| What to produce |
Could the lines from the start of the data through the line with "tag(link('ground', me, M['ground']), kind='structure')" be set down exactly, with no pictures among them?
======== Data excerpt
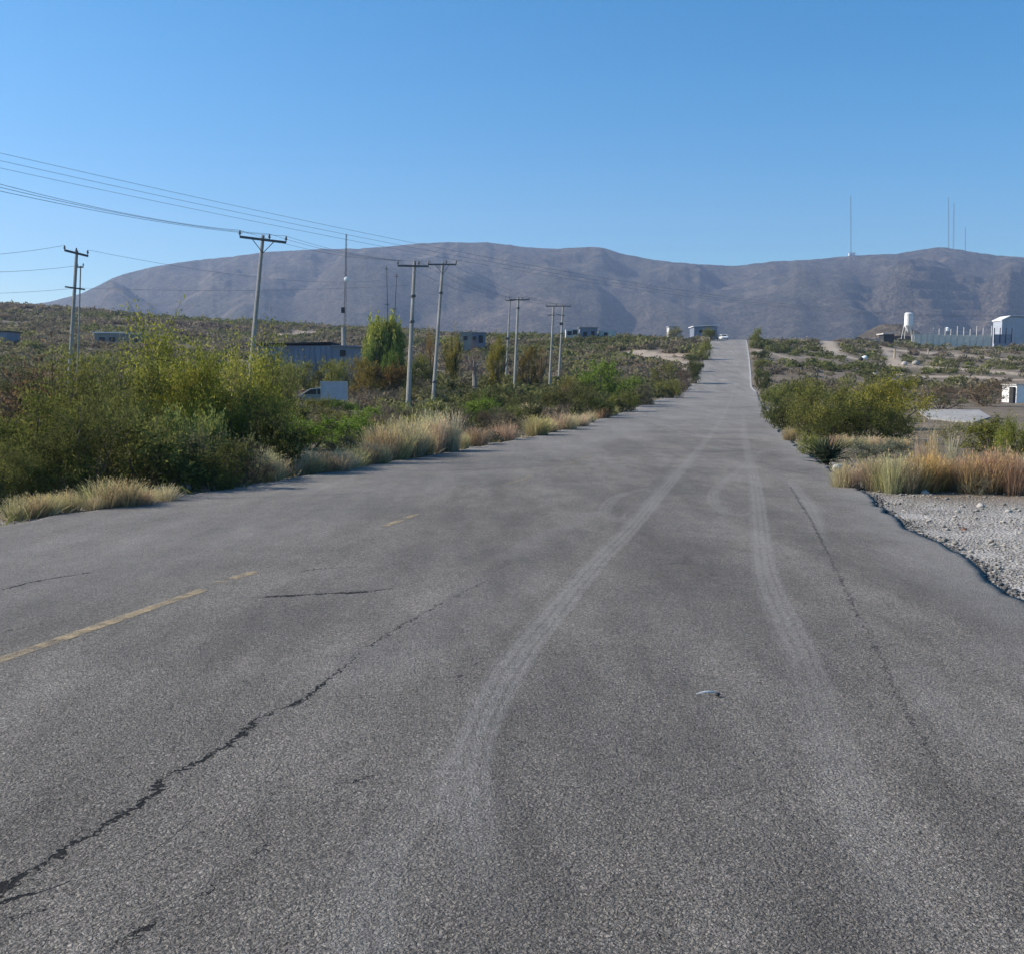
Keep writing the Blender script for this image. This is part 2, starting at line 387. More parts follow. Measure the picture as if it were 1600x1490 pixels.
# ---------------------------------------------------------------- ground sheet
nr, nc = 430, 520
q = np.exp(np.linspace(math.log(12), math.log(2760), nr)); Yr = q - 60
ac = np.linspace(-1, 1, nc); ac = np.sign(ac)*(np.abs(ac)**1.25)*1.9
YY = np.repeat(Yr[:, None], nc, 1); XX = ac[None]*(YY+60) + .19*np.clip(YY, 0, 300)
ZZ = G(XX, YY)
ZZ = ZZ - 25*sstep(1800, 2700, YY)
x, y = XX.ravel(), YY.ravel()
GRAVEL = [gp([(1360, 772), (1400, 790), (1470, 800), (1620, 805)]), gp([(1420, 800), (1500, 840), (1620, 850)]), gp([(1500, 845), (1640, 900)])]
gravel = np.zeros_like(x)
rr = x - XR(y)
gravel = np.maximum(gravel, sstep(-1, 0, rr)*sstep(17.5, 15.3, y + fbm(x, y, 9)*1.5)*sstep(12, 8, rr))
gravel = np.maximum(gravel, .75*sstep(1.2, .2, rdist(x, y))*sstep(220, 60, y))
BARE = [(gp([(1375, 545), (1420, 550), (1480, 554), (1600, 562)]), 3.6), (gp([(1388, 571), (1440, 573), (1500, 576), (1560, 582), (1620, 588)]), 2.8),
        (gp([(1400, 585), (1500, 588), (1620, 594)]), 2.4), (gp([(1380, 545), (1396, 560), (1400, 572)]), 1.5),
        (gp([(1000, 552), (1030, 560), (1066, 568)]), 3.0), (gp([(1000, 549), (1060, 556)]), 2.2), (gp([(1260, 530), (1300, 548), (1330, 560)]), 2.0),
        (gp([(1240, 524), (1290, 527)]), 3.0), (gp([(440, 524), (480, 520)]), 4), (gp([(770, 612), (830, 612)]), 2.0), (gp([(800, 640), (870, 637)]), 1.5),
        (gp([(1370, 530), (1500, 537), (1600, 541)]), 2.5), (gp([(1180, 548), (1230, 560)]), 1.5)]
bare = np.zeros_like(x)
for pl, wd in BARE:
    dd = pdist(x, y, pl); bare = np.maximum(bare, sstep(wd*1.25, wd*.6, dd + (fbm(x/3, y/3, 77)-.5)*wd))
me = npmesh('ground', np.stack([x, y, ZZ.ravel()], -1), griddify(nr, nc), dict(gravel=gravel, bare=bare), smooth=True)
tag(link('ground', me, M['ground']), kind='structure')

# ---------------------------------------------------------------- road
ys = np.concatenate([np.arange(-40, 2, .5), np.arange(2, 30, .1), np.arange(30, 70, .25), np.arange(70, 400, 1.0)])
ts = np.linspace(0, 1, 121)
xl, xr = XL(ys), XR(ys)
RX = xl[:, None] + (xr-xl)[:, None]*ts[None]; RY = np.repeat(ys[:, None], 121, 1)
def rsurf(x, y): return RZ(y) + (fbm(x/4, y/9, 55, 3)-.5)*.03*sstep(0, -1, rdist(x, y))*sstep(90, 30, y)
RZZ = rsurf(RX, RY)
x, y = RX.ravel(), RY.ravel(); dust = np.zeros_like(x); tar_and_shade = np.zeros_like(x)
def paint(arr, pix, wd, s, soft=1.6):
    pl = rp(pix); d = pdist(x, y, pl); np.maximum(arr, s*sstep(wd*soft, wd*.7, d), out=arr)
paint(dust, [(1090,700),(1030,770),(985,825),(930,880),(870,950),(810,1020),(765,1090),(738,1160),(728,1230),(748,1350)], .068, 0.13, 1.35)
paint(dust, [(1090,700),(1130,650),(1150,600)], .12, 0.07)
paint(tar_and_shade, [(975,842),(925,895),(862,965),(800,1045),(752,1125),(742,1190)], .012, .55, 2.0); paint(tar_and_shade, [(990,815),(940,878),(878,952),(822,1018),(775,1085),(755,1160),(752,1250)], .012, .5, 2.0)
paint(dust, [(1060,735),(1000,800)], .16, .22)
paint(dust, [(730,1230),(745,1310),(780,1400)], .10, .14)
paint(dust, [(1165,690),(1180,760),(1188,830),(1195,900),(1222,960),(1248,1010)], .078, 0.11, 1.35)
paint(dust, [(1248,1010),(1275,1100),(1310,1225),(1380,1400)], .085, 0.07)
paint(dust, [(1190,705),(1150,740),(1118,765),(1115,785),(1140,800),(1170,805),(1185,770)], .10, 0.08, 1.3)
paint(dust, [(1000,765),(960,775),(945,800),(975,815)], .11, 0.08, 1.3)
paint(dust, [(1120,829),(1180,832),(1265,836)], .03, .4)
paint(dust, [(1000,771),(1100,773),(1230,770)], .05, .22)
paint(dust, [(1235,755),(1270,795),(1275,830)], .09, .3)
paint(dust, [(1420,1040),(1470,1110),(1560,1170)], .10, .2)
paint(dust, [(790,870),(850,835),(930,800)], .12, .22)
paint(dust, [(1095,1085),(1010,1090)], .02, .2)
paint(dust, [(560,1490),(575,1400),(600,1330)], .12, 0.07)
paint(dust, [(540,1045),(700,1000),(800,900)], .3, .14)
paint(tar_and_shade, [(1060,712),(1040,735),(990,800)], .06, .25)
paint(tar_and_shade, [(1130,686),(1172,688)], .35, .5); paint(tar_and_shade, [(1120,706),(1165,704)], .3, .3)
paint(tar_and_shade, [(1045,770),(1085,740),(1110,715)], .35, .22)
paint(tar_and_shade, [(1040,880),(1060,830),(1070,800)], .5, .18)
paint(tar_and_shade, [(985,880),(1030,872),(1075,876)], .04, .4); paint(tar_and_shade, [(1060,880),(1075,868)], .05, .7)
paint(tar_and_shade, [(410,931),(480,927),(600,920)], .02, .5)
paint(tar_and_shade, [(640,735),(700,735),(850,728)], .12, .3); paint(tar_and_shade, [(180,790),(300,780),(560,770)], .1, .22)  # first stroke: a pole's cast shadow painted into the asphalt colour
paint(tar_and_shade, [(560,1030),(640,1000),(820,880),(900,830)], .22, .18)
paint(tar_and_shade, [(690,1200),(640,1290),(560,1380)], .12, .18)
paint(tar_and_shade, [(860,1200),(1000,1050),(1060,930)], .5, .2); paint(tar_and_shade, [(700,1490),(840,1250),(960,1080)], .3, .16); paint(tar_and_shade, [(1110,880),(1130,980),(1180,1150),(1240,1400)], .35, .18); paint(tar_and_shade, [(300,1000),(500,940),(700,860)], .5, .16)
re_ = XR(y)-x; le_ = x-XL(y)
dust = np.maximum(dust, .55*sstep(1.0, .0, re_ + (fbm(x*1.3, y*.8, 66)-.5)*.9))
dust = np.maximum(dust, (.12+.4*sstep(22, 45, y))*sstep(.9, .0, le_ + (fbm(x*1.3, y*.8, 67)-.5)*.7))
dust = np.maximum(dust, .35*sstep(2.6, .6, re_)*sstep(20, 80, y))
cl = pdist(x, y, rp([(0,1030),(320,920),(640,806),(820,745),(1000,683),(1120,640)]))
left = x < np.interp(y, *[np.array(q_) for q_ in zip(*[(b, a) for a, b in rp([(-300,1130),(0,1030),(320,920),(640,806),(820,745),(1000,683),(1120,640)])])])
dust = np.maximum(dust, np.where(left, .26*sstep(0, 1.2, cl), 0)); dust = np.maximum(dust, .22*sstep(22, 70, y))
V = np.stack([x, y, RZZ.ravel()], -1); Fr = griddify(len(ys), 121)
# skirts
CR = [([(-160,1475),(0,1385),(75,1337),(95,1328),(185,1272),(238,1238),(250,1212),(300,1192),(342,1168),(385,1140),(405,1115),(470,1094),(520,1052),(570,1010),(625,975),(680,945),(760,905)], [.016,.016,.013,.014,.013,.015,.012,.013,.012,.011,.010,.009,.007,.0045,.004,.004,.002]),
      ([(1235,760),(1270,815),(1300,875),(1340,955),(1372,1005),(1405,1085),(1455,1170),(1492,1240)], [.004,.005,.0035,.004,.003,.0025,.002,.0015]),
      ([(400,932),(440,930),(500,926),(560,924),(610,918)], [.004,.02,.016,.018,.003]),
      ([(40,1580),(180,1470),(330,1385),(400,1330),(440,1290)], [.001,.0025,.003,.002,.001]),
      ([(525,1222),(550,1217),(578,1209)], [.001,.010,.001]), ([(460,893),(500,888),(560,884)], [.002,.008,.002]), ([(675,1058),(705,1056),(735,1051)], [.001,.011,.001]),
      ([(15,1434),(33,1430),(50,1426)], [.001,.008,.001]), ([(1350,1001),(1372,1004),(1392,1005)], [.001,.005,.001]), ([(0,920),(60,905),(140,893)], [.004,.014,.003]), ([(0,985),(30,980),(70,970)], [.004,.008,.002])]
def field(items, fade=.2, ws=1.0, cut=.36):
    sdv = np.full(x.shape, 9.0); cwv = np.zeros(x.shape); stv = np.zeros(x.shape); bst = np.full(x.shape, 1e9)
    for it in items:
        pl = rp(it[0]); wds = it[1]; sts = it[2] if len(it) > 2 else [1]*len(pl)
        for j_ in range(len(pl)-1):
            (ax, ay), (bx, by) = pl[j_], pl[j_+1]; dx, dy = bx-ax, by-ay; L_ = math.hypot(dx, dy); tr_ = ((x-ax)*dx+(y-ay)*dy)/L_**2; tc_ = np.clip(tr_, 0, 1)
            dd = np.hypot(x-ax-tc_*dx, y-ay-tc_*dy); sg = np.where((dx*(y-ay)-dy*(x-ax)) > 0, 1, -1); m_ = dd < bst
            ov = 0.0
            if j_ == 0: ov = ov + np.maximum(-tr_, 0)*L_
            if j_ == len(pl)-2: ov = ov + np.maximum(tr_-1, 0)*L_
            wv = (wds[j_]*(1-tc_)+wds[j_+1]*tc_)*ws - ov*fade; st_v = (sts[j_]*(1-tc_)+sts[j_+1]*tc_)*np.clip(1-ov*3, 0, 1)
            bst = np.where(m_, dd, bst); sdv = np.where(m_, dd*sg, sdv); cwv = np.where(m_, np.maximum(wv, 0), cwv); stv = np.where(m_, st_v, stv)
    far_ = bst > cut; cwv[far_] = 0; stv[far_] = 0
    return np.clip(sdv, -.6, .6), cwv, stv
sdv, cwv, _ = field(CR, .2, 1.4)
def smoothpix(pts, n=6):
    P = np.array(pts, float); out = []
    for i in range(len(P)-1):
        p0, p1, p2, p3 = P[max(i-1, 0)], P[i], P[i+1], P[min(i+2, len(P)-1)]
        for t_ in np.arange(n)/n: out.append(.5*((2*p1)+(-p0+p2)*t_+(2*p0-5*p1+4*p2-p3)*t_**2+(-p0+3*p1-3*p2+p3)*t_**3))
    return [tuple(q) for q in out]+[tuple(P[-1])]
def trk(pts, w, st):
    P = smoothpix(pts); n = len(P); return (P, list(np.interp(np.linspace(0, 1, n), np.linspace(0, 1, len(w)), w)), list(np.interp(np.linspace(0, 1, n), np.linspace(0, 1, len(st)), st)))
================
| Solved exercise |
Keep writing the Blender script for this image. This is part 2, starting at line 387. More parts follow. Measure the picture as if it were 1600x1490 pixels.
# ---------------------------------------------------------------- ground sheet
nr, nc = 430, 520
q = np.exp(np.linspace(math.log(12), math.log(2760), nr)); Yr = q - 60
ac = np.linspace(-1, 1, nc); ac = np.sign(ac)*(np.abs(ac)**1.25)*1.9
YY = np.repeat(Yr[:, None], nc, 1); XX = ac[None]*(YY+60) + .19*np.clip(YY, 0, 300)
ZZ = G(XX, YY)
ZZ = ZZ - 25*sstep(1800, 2700, YY)
x, y = XX.ravel(), YY.ravel()
GRAVEL = [gp([(1360, 772), (1400, 790), (1470, 800), (1620, 805)]), gp([(1420, 800), (1500, 840), (1620, 850)]), gp([(1500, 845), (1640, 900)])]
gravel = np.zeros_like(x)
rr = x - XR(y)
gravel = np.maximum(gravel, sstep(-1, 0, rr)*sstep(17.5, 15.3, y + fbm(x, y, 9)*1.5)*sstep(12, 8, rr))
gravel = np.maximum(gravel, .75*sstep(1.2, .2, rdist(x, y))*sstep(220, 60, y))
BARE = [(gp([(1375, 545), (1420, 550), (1480, 554), (1600, 562)]), 3.6), (gp([(1388, 571), (1440, 573), (1500, 576), (1560, 582), (1620, 588)]), 2.8),
        (gp([(1400, 585), (1500, 588), (1620, 594)]), 2.4), (gp([(1380, 545), (1396, 560), (1400, 572)]), 1.5),
        (gp([(1000, 552), (1030, 560), (1066, 568)]), 3.0), (gp([(1000, 549), (1060, 556)]), 2.2), (gp([(1260, 530), (1300, 548), (1330, 560)]), 2.0),
        (gp([(1240, 524), (1290, 527)]), 3.0), (gp([(440, 524), (480, 520)]), 4), (gp([(770, 612), (830, 612)]), 2.0), (gp([(800, 640), (870, 637)]), 1.5),
        (gp([(1370, 530), (1500, 537), (1600, 541)]), 2.5), (gp([(1180, 548), (1230, 560)]), 1.5)]
bare = np.zeros_like(x)
for pl, wd in BARE:
    dd = pdist(x, y, pl); bare = np.maximum(bare, sstep(wd*1.25, wd*.6, dd + (fbm(x/3, y/3, 77)-.5)*wd))
me = npmesh('ground', np.stack([x, y, ZZ.ravel()], -1), griddify(nr, nc), dict(gravel=gravel, bare=bare), smooth=True)
tag(link('ground', me, M['ground']), kind='structure')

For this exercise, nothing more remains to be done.